Overcoming neutrality

Mediators play a key role in mediation as they establish equidistance between the parties in the process. This position is achieved thanks to the circular causality of the facts that oppose the parties in the process. The neutral position of a neutral gathering space does not require the mediator’s neutrality as a principle. This space should be based on the mediator active listening to the parties so that they acknowledge and understand each other.

Narrative school mediators favour the creation of future narratives in relationships based on the massage that a future reality can be built with the parties in the conflict.
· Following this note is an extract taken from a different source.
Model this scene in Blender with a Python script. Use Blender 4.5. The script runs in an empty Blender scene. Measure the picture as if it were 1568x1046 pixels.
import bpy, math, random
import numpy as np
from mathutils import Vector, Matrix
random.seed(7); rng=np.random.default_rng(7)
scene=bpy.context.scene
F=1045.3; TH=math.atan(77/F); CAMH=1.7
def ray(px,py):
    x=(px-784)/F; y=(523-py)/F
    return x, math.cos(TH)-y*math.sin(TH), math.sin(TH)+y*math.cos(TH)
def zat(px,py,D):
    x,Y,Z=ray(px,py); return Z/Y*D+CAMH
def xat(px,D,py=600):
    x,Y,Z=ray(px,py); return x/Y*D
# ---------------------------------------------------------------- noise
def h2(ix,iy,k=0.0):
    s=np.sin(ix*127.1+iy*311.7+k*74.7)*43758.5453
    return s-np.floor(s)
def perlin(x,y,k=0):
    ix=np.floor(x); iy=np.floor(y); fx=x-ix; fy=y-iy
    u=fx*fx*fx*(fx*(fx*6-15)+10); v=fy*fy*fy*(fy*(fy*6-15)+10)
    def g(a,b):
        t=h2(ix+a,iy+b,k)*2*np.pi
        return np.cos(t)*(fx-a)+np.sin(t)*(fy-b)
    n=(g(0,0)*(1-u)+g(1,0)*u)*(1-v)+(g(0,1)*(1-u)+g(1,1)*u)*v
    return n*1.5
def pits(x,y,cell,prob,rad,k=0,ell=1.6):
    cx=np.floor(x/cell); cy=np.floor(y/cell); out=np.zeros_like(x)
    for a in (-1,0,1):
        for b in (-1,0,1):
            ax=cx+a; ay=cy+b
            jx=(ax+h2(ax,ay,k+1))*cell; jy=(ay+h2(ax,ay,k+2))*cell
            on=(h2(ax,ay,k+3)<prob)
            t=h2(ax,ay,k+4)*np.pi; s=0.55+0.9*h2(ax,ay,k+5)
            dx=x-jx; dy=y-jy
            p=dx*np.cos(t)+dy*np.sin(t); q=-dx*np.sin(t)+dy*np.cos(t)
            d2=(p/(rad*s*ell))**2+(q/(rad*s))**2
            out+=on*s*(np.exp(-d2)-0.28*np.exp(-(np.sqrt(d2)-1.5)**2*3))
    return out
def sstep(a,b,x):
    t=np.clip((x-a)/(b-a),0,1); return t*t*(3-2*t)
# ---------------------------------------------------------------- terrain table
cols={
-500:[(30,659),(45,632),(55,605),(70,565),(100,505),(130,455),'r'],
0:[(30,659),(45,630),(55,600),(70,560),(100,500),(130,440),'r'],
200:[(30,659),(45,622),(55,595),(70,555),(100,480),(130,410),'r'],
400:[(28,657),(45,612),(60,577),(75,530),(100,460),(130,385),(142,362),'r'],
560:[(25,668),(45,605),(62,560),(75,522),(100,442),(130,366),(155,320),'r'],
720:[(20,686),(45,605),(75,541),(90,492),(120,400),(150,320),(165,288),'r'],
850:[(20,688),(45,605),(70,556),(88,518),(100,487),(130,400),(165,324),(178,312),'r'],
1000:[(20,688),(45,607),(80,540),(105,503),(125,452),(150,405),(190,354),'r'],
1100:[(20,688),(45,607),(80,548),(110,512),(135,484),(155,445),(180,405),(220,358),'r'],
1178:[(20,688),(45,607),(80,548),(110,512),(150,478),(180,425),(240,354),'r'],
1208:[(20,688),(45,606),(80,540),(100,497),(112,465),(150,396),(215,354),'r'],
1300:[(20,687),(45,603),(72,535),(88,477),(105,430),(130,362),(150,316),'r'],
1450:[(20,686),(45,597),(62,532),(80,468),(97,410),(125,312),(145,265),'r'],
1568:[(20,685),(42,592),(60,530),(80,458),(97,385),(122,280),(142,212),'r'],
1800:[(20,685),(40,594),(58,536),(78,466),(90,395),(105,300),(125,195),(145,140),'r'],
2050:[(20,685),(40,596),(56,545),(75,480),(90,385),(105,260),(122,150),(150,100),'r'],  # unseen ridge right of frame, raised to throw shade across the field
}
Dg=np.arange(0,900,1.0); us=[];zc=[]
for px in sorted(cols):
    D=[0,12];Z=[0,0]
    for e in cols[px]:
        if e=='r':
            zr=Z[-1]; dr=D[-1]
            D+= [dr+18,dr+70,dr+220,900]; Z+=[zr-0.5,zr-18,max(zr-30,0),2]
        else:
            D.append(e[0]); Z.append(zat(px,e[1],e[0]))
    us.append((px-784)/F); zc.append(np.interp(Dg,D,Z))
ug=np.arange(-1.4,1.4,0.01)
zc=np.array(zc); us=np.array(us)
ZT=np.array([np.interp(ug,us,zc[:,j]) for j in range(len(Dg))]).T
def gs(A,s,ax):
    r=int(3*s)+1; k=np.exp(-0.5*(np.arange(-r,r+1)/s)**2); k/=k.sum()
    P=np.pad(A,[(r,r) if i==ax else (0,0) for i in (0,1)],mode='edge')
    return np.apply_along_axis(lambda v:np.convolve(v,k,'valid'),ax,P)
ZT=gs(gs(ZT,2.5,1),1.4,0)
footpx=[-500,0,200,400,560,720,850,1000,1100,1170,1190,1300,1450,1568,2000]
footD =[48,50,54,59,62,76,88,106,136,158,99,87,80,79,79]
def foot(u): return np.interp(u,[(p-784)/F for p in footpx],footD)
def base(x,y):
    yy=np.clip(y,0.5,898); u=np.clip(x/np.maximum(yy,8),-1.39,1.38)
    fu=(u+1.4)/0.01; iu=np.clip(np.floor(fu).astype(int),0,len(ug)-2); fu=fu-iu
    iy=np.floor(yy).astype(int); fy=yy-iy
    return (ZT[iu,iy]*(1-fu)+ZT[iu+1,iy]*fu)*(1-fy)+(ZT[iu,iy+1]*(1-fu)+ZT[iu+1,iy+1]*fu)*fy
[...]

The role of a narrative mediator is backed by the principles of equidistance, equity and impartiality.

This means a significant change in understanding the neutrality principle, usually confused with the impartiality principle. In order to approach the story or the narrative of each party it is necessary to overcome the supposed neutrality the code of ethics requires. Practitioners strive to achieve neutrality and get frustrated if they fail, as nobody ever told them that this is one of the realities they have to face when they intervene.

It is necessary to make progress in mediation professional interventions and to demystify neutrality, except for mediators trained in transformative or circular-narrative mediation. Narrative school mediators offer a gathering and a dialogue discourse that does not envisage the neutrality principle enshrined in the code of ethics. The neutrality principle is replaced by a neutral space made by the impartiality and equidistance principles that respond to the indications of the parties about loss of impartiality.

Neutrality has been mythicized without real questioning of its efficacy. However, some authors have indeed questioned it. All this was started by Cobb in her first publications where she openly questioned this principle (Rifkin, Millen & Cobb, 1991), and she continues to do so these days with a more integral view (2013, p. 70-75). Mayer followed this with a bigger impact when he questioned the fact that neutral third parties should resolve conflicts (Mayer, 2008, p. 156). Even if his reflections go beyond the scope of mediation, and in fact he invites us to overcome mediation, he has the courage to openly criticise it and provides alternatives that have been embraced by the alternative movement for managing disputes. Closer to us, Marinés Suares has bring forward her own concept of «deneutrality», (Suares, 2005, p. 36) which implies the involvement of the mediating person up to the point when the parties are able to negotiate again. Other authors, such us Merino, remind us that other critical voices question the neutrality concept per se (Merino Ortiz, 2013, p. 89).

Conclusions

The neutrality of the mediating person constitutes a guiding principle in the mediation process that has become a myth. Its comprehensive regulation and its unconditional acceptance presuppose an idealisation exercise of mediation that causes negative effects.

Demystifying neutrality is one of the distinct features of this intervention model. Neutrality should cease being understood as a mediation principle. The mediating intervention should not be considered as an aseptic intervention but rather as an empathetic attitude, and a more active role should be claimed to empower parties through more active collaboration in the process. A circular approach to interrelations or hypothesising from a narrative approach or even the ability to make circular questions can favour a circular perception of what happened between the parties.

The decision to eliminate neutrality as a principle implies advancing to extend the possibilities of our professional intervention. In conflict resolution ethical guidelines are needed for the evolution or transformation of the conflict’s narratives. These guidelines should go beyond the constrained limitations of this principle.